When one thinks of the Arctic Circle, it’s easy to picture some of the harshest weather conditions that exist on Earth. You might find yourself wondering why anyone would want to live in a region where temperatures can fall to negative 58°F, but about four million people live in the arctic circle (10 percent of which are indigenous people who have lived in the region for tens of thousands of years).
So, if you’re going to live there, you might as well do it right. Like the Hjertefølger family who moved to Norway’s mountainous island of Sandhornøya in 2013 and began utilizing sustainable living practices to help stave off some of the harsh weather conditions they knew they’d be facing.
Not only is their home built from a mix of organic materials, like sand, water and clay, but they’ve encased their three-story home within a 25-foot-tall solar geodesic dome that helps protect them from heavy snowfall and high winds. And as a bonus, it also retains quite a bit of heat.
The dome works so well that they can even successfully maintain a garden that provides a good portion of their food, including things like apples, cucumbers, tomatoes, grapes, apricots, squash and different melons. Which is pretty impressive when you consider that they go without sunlight for at least three months each year.
“We love the house; it has a soul of its own and it feels very personal. What surprises us is the fact that we built ourselves anew as we built the house,” Ingrid Hjertefølger told Inhabitat. “The process changed us, shaped us.”

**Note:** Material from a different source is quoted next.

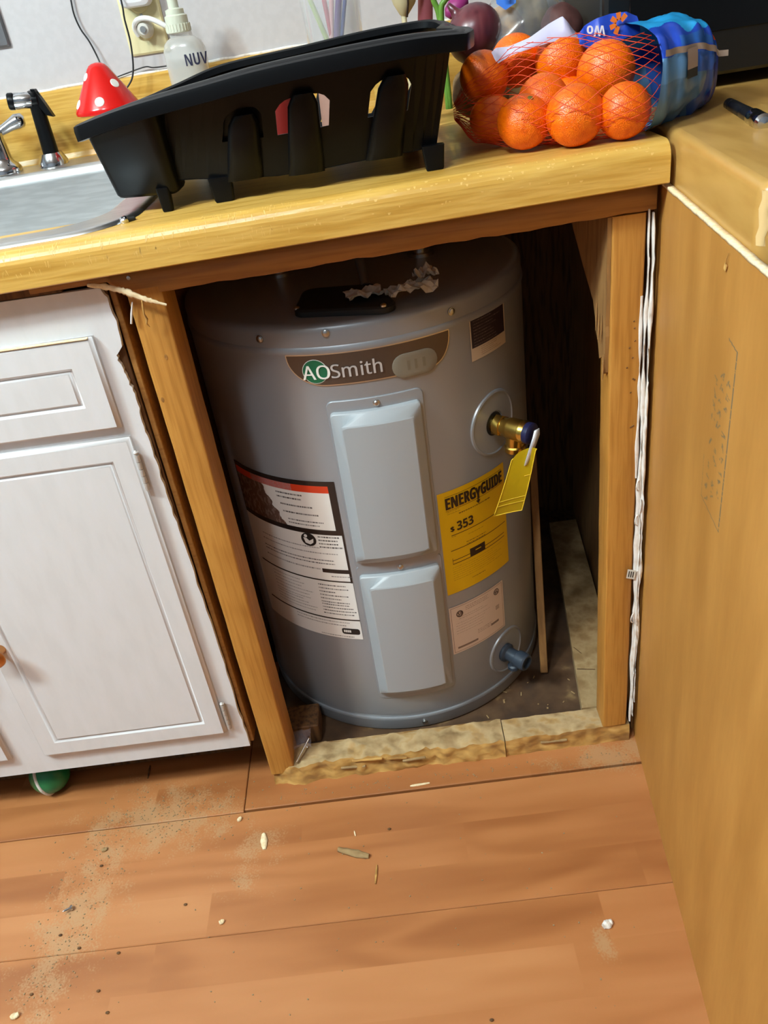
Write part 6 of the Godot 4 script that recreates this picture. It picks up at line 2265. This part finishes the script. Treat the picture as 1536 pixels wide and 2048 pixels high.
func scrap(c: Vector3, s: Vector3, turn: float, sd: int, label: String, called: String):
	var n := FastNoiseLite.new()
	n.seed = sd; n.frequency = 0.9; n.fractal_octaves = 2
	var t := thing(called, label, "scrap", c)
	var bs := Basis(Vector3.UP, turn)
	var up := []
	var dn := []
	for i in 13:
		var r0 := []
		var r1 := []
		for j in 11:
			var u := i / 12.0 - 0.5
			var v := j / 10.0 - 0.5
			var e := 1.0 + 0.10 * n.get_noise_2d(i * 0.5 + 40.0, j * 0.5)
			var hgt := s.y * (0.45 + 0.8 * n.get_noise_2d(i * 0.22, j * 0.22))
			r0.append(c + bs * Vector3(u * s.x * e, maxf(hgt, 0.0006), v * s.z * e))
			r1.append(c + bs * Vector3(u * s.x * e, maxf(hgt, 0.0006) - 0.0006, v * s.z * e))
		up.append(r0)
		dn.append(r1)
	var b := MB.new()
	b.net(up, Vector3.UP, true, -1)
	b.net(dn, Vector3.DOWN, true, -1)
	obj("sheet", b, M.paper, t)

# ---------------------------------------------------------------- on the floor
func make_floor_things():
	var c := Vector3(-0.4460, 0.0335, -0.052)
	var t := thing("toy_ball", "green ball with a white stripe lying under the white cabinet", "ball", c)
	var b := MB.new()
	var prof := []
	for i in 25:
		var a := PI * i / 24.0 - PI / 2
		prof.append(Vector2(maxf(0.0330 * cos(a), 0.00001), 0.0330 * sin(a)))
	b.lathe(prof, Transform3D(Basis(), c), 40, 90.0)
	obj("ball", b, plain(c8(24, 118, 70), 0.3), t)
	b = MB.new()
	var ring := []
	for k in 41:
		var a := TAU * k / 40.0
		ring.append(c + Basis(Vector3(0.2, 0.3, 1).normalized(), 0.25) * Vector3(-0.0070, 0.0323 * sin(a), 0.0323 * cos(a)))
	b.tube(ring, 0.0028, 8, false)
	obj("white_stripe", b, plain(c8(216, 212, 204), 0.4), t)
	# chips and splinters
	chip("wood_chip", "pale broad wood chip lying on the floor below the left stud", Vector3(-0.068, 0, 0.110), Vector3(0.0115, 0.003, 0.0290), 0.12, M.rawedge)
	chip("wood_chip", "greyish curled wood chip in the middle of the floor in front of the heater", Vector3(0.072, 0, 0.150), Vector3(0.050, 0.007, 0.0130), -0.38, M.dusty)
	chip("wood_splinter", "thin straw-coloured splinter on the floor right of the greyish chip", Vector3(0.1045, 0, 0.189), Vector3(0.0042, 0.003, 0.0300), -0.10, M.fracture)
	chip("wood_splinter", "pale sliver lying on the floorboard edge just below the sill", Vector3(0.1813, 0, 0.0390), Vector3(0.0320, 0.0028, 0.0050), 0.06, M.rawedge)
	chip("wood_splinter", "tiny upright-looking pale sliver on the floor above the greyish chip", Vector3(0.0742, 0, 0.1158), Vector3(0.0025, 0.002, 0.0095), 0.2, M.rawedge)
	chip("wood_splinter", "dark twig-like splinter on the floor under the white cabinet's edge", Vector3(-0.2835, 0, -0.058), Vector3(0.0035, 0.003, 0.0280), 0.05, M.darkwood)
	chip("wood_crumb", "small cream crumb on the floor in the middle of the left half", Vector3(-0.1187, 0, 0.2345), Vector3(0.0075, 0.005, 0.0070), 0.5, M.rawedge)
	chip("wood_crumb", "pale crumb at the board joint below the white cabinet's corner", Vector3(-0.1112, 0, 0.0640), Vector3(0.0080, 0.006, 0.0070), 0.8, M.rawedge)
	chip("plaster_lump", "white plaster lump on the floor near the tan panel", Vector3(0.4110, 0, 0.3032), Vector3(0.0145, 0.007, 0.0120), 0.4, M.caulk)
	chip("wood_crumb", "tan crumb beside the dusty trail on the floor at the left", Vector3(-0.3245, 0, 0.0900), Vector3(0.0090, 0.006, 0.0070), 0.3, M.dusty)
	chip("wood_crumb", "cream crumb at the very bottom left of the floor", Vector3(-0.3850, 0, 0.3330), Vector3(0.0110, 0.007, 0.0090), 0.3, M.rawedge)
	t = thing("screw", "short silver screw lying on the floor at the left of the dusty trail", "screw", Vector3(-0.348, 0.004, 0.184))
	b = MB.new()
	var fx := Transform3D(Basis(Vector3(0.6, 0, 0.8).normalized(), 1.25), Vector3(-0.351, 0.0042, 0.186))
	b.lathe([Vector2(0.0040, -0.0022), Vector2(0.0042, 0.0), Vector2(0.0018, 0.0016), Vector2(0.0018, 0.009), Vector2(0.0001, 0.0125)], fx, 14, 30.0)
	obj("screw", b, M.chrome, t)
	# dark seed-like specks one by one
	var i := 0
	for s in [[-0.1770, 0.2006, "dark seed-like speck alone in the middle of the left floorboards"], [-0.322, 0.2480, "dark speck on the dusty trail, left of the board joint"], [-0.262, 0.2620, "dark speck right of the dusty trail near the board joint"], [-0.3560, 0.2250, "dark brown speck on the dusty trail below the silver screw"], [-0.278, 0.3120, "dark speck on the floor below the board joint at the left"], [-0.372, 0.3060, "dark speck near the lower left corner of the floor"], [-0.258, 0.3420, "dark speck at the bottom of the floor left of centre"], [0.1275, 0.1150, "dark reddish speck on the floor right of the greyish chip"], [-0.3230, 0.1180, "dark speck on the upper part of the dusty trail"], [0.240, 0.4050, "dark speck at the bottom middle of the floor"]]:
		i += 1
		t = thing("dirt_speck", s[2], "speck", Vector3(s[0], 0, s[1]), "dark specks on the floor")
		b = MB.new()
		b.lathe([Vector2(0.0001, 0.0), Vector2(0.0024, 0.0005), Vector2(0.0028, 0.0013), Vector2(0.0018, 0.0024), Vector2(0.0001, 0.0027)], Transform3D(Basis().scaled(Vector3(1.0, 1.0, 0.75)), Vector3(s[0], 0.0, s[1])), 10)
		obj("speck", b, M.darkwood, t)
	# fine sawdust that nobody could count
	var mm := MultiMesh.new()
	mm.transform_format = MultiMesh.TRANSFORM_3D
	var gb := MB.new()
	gb.box(Vector3.ZERO, Vector3(0.0022, 0.0012, 0.0016), 0.0003)
	mm.mesh = gb.done()
	mm.mesh.surface_set_material(0, M.dust)
	var where := []
	for k in 900:
		var g := Vector3.ZERO
		var r := rng.randf()
		if r < 0.42:
			g = Vector3(-0.24 + rng.randfn(0, 0.075), 0.0006, 0.035 + rng.randfn(0, 0.03))
		elif r < 0.70:
			var z := rng.randf_range(0.06, 0.34)
			g = Vector3(-0.325 - (z - 0.1) * 0.16 + rng.randfn(0, 0.026), 0.0006, z)
		elif r < 0.85:
			g = Vector3(rng.randf_range(-0.05, 0.53), 0.0006, 0.018 + absf(rng.randfn(0, 0.014)))
		else:
			g = Vector3(rng.randf_range(-0.42, 0.48), 0.0006, rng.randf_range(0.05, 0.42))
		if g.z > 0.044 and g.z < 0.053:
			continue
		where.append(g)
	mm.instance_count = where.size()
	for k in where.size():
		mm.set_instance_transform(k, Transform3D(Basis(Vector3.UP, rng.randf_range(0, 6.28)).scaled(Vector3.ONE * rng.randf_range(0.35, 1.15)), where[k]))
	var mi := MultiMeshInstance3D.new()
	mi.name = "sawdust"
	mi.multimesh = mm
	add_child(mi)
	tag(mi, "scattered pale sawdust and grit on the laminate floor", "sawdust")
	mi.set_meta("kind", "stuff")

func chip(called: String, label: String, at: Vector3, s: Vector3, turn: float, m: Material):
	var t := thing(called, label, "debris", at)
	var b := MB.new()
	var bs := Basis(Vector3.UP, turn)
	var long_x := s.x > s.z
	var loops := []
	var n := 9
	for k in n:
		var f := k / float(n - 1)
		var e := 0.35 + 0.65 * sin(PI * clampf(f * 0.86 + 0.09, 0, 1)) * rng.randf_range(0.8, 1.15)
		var l := []
		for q in [Vector2(-0.5, 0.0), Vector2(-0.42, 0.75), Vector2(0.1, 1.0), Vector2(0.5, 0.55), Vector2(0.46, 0.0)]:
			var across: float = q.x * e * (s.z if long_x else s.x)
			var along: float = (f - 0.5) * (s.x if long_x else s.z)
			var y: float = 0.0003 + q.y * s.y * rng.randf_range(0.55, 1.0)
			l.append(at + bs * (Vector3(along, y, across) if long_x else Vector3(across, y, along)))
		loops.append(l)
	b.loft(loops, at + Vector3(0, s.y * 0.4, 0), true, true, true, 60.0)
	obj("chip", b, m, t)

The family lives comfortably in one of the least inhabited regions on the planet and get to regularly experience breathtaking views of their natural surroundings as well as the Northern Lights overhead.
“The feeling we get as we walk into this house is something different from walking into any other house,” Hjertefølger shares. “The atmosphere is unique. The house has a calmness; I can almost hear the stillness. It is hard to explain. But it would have been impossible getting this feeling from a house someone else has planned and built for us, or a house with corners and straight lines.”
Who else is ready to go off-grid and live comfortably in a remote part of the world?